Weibo is China’s state-approved social media network, like a cross between Facebook and Twitter—both of which are blocked in China. On Tuesday afternoon, with Weibo back online, the issue was the top discussion with 269,068 Chinese users talking about it. One user, ITHome, said in Chinese: “What IP is 65.49.2.178? It’s sure to go down in history.”
The IP, or “Internet Protocol” address, the user referred to is one of the channels Freegate provides that allows Chinese users to route their connections through and access websites otherwise blocked in China.
Nobody is quite sure what happened, exactly. Even Bill Xia, president of Dynamic Internet Technology, which makes Freegate, is still trying to analyze what took place.
“We thought it was an attack,” said Xia. “From our perspective, we observed excessive, abnormal traffic to one of our IPs.”
The incident brought hundreds of thousands of users to one of Freegate’s IP addresses per second, and threatened to take Freegate offline. Xia said that in order to keep Freegate running, they treated the traffic surge as an attack, and dropped the traffic.

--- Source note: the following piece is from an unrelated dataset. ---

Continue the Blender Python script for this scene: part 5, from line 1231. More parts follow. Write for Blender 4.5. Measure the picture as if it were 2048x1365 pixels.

Xia said he is still analyzing the attack, yet he believes it was a slip-up from Chinese authorities running China’s system for Internet censorship.
Freegate is free software that people can use to break through Internet censorship. Xia created it to help Chinese people break through China’s Internet blockade, but it is also used by people throughout the world. Freegate, and a sister product called Ultrasurf, have been used in places like Iran, Egypt, and Burma to break through censorship of repressive regimes.

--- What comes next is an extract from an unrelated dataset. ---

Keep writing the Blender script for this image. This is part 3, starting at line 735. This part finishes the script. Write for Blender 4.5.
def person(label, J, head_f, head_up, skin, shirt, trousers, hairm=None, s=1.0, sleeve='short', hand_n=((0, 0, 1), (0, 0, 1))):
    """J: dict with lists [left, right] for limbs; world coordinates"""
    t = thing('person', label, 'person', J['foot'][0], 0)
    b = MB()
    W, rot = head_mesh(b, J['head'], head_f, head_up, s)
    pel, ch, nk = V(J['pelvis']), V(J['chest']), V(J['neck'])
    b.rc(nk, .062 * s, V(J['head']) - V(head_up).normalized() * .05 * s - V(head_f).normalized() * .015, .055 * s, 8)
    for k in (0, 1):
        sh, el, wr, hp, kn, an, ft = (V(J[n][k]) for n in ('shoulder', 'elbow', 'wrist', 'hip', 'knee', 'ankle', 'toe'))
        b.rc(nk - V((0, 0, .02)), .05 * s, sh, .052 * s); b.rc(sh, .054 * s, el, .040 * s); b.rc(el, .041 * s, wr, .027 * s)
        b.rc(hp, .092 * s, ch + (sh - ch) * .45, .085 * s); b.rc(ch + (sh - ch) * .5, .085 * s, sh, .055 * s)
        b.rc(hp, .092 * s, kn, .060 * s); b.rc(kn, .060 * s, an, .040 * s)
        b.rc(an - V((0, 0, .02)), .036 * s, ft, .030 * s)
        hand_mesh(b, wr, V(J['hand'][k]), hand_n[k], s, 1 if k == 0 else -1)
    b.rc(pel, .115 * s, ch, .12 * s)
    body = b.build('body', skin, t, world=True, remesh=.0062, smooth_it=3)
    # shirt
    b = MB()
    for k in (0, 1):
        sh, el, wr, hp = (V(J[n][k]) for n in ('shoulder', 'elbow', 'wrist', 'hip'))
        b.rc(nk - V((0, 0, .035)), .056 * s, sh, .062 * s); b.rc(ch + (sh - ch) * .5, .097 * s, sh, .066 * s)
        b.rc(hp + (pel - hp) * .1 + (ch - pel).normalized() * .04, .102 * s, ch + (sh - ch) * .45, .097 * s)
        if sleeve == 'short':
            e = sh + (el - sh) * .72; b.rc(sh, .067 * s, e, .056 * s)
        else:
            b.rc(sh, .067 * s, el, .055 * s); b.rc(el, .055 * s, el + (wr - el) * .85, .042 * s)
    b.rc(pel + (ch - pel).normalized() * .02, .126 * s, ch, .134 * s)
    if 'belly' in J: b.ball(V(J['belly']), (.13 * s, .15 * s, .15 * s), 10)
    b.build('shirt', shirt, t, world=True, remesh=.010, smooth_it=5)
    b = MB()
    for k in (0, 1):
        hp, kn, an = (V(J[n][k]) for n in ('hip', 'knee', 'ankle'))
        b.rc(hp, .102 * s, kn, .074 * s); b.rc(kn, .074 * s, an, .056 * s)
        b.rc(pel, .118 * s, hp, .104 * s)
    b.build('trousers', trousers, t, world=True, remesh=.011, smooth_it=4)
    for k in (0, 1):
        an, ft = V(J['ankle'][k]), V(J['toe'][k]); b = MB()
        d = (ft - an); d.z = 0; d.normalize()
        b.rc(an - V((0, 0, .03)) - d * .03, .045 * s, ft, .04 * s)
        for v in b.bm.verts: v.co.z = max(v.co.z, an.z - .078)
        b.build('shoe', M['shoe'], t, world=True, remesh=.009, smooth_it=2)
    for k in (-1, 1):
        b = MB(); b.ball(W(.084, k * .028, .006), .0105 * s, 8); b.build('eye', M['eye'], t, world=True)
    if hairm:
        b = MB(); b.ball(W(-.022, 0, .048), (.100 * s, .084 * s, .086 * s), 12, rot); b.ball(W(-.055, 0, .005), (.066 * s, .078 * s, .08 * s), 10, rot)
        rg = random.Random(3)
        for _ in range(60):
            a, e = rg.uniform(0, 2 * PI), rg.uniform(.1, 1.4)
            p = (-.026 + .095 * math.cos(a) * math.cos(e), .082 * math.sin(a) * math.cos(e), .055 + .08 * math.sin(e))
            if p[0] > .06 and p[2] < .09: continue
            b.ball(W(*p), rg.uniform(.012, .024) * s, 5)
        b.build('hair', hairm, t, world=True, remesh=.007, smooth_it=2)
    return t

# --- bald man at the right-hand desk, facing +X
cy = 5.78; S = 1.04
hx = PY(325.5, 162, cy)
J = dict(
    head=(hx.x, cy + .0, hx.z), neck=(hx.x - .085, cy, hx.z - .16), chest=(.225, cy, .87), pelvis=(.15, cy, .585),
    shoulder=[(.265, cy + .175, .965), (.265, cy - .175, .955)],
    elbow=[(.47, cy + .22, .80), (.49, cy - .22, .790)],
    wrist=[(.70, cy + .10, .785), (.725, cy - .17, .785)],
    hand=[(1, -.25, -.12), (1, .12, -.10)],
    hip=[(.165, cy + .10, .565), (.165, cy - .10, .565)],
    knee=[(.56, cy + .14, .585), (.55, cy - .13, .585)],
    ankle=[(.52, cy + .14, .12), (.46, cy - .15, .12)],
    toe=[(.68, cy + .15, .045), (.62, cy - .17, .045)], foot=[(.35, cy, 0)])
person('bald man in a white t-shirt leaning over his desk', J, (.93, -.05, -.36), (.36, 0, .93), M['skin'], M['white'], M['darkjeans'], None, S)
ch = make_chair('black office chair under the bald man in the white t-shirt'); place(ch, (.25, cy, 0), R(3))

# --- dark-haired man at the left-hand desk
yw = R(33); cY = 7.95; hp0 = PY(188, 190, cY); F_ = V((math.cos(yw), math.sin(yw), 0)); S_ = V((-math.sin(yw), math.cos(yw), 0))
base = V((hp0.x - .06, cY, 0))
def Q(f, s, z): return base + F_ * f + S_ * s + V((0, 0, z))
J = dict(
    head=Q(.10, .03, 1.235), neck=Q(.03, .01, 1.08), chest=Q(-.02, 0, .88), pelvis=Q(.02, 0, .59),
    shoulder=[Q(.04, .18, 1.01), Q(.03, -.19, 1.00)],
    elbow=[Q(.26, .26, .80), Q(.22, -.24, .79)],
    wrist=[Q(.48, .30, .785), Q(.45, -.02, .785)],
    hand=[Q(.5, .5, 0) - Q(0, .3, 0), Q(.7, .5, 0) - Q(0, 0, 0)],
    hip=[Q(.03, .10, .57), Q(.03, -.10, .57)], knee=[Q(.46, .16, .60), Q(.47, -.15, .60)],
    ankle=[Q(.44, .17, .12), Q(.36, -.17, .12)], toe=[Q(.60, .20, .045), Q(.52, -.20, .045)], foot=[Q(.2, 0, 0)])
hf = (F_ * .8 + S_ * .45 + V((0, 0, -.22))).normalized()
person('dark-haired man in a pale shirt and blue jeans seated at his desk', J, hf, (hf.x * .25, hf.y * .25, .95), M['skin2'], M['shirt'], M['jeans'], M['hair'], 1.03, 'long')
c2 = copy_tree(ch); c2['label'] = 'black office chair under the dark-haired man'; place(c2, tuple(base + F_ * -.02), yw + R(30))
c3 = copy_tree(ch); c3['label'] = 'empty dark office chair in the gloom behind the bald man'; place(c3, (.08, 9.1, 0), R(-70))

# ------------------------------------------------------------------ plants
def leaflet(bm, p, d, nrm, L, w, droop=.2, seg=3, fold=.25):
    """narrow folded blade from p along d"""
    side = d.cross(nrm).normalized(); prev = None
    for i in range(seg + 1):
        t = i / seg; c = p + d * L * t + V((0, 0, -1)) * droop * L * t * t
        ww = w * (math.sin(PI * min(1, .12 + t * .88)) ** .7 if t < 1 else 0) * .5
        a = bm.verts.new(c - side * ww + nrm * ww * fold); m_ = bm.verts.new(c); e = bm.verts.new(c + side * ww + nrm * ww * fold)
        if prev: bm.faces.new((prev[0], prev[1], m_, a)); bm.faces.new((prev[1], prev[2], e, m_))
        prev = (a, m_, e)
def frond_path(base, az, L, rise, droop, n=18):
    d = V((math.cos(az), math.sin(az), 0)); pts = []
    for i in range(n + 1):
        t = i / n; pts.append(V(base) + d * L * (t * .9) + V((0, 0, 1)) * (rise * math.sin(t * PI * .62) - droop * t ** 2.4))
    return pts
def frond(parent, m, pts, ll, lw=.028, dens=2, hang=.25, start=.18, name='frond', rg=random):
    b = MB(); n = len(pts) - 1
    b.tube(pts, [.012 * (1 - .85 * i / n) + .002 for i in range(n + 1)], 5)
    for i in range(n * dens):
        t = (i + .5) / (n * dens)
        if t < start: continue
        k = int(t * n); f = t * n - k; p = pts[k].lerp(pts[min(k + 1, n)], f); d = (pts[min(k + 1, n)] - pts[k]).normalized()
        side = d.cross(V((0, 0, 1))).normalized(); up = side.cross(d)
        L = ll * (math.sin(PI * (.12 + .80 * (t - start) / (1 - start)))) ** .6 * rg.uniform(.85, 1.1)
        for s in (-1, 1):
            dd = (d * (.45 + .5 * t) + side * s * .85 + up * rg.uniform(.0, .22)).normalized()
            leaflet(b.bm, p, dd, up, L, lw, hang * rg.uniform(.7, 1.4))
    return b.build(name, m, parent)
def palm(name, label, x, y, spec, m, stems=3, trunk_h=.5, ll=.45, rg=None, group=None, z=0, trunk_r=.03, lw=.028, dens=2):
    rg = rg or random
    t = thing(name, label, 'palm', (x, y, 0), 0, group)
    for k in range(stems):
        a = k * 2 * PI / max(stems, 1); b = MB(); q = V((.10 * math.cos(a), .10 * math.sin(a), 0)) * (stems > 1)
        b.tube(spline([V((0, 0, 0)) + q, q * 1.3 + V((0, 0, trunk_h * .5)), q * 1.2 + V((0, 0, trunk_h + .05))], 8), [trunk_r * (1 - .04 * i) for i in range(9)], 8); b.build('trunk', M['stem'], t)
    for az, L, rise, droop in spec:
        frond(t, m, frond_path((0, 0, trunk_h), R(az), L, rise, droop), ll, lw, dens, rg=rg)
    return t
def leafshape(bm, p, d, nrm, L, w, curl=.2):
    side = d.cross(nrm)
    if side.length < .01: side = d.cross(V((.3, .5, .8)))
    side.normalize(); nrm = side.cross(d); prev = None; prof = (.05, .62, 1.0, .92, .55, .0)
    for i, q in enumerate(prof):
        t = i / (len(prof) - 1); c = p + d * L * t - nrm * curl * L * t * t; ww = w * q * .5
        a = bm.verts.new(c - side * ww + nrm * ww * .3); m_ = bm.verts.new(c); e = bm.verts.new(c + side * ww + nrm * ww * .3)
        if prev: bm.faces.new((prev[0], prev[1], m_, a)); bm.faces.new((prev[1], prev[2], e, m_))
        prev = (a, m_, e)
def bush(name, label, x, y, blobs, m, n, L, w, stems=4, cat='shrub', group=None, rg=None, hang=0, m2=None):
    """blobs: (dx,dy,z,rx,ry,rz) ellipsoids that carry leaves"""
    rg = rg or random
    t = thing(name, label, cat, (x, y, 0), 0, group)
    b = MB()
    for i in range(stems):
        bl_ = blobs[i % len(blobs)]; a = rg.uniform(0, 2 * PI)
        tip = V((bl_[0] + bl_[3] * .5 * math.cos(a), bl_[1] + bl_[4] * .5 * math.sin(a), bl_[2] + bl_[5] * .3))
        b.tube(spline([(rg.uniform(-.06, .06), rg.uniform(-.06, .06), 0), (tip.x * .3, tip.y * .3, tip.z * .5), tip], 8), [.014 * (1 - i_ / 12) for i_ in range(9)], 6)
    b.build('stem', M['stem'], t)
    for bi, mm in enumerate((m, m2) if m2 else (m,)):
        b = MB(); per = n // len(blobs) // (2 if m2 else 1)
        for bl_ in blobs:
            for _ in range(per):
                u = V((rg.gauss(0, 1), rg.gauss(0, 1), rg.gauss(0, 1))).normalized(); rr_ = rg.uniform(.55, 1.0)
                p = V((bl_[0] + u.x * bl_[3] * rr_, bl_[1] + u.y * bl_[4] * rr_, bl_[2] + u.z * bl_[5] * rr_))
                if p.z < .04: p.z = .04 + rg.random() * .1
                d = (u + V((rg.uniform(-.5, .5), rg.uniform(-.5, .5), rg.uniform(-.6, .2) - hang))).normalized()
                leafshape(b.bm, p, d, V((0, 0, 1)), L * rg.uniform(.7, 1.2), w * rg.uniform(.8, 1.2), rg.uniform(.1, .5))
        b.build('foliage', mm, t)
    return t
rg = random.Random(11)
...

Xia said that Chinese authorities “have systems to block websites and to try to block software like Freegate.” He believes the recent attack comes from a technology the regime uses for DNS hijacking, in other words “when people visit many websites they will just send them to the wrong IP,” explains Xia.

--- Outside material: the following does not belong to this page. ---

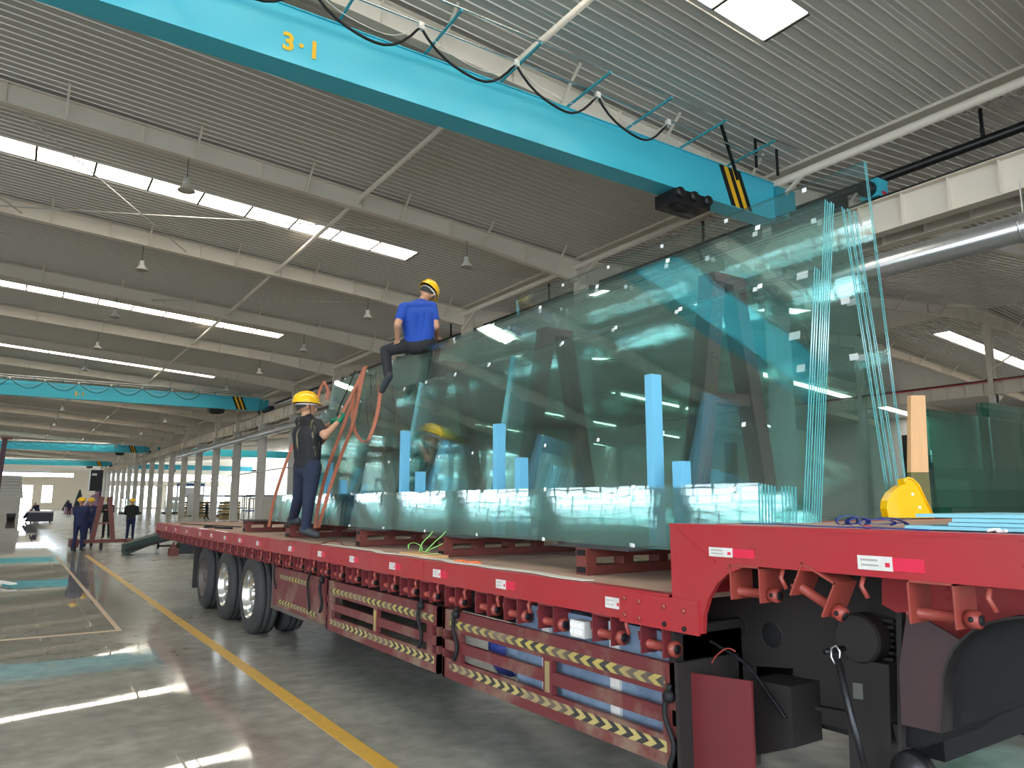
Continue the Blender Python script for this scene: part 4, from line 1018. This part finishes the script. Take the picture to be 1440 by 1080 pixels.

DNS is like an Internet phone book, and a website’s IP and the domain name are connected to it. When you type in a domain name (like “theepochtimes.com”), it goes to a DNS server which finds the domain’s IP address and sends you to the website.
By changing a website’s target IP address at the DNS level, Chinese authorities are able to block traffic to the target website by sending visitors somewhere else.
Xia said the recent incident has a familiar fingerprint.
He investigated a similar incident in 2002, which his team identified as a case of DNS hijacking. People in Hong Kong trying to visit Weibo were redirected to FalunDafa.org, a website where people can read the teachings and learn the exercises of Falun Gong.
Falun Gong, also called Falun Dafa, is a Chinese meditation practice based on the principles of truthfulness, compassion, and tolerance. It was banned by Chinese authorities in 1999, when an estimated 100 million Chinese people were practicing—more than there are members of the Chinese Communist Party.
Xia said the 2002 attack was done at the gateway level with DNS hijacking technology. “Only the Chinese government has the administrative authority and technical ability to employ such things for an extended time.”
Despite the findings and a previous encounter with such an attack, Xia believes that both the 2002 attack and the recent one were slip-ups by Chinese authorities.
“Our guess is they messed up again,” he said. “This doesn’t make sense for them, so I assume it was a mistake in their operation.”
He said he also doesn’t believe that Chinese authorities were trying to block Weibo. He believes other websites were impacted, and Weibo, which is getting the most attention, was just caught up in the attack.
“Or it could be a mistake,” he said. “Maybe they meant to fill in another IP.”
He added, “Maybe our IP is just on their minds.”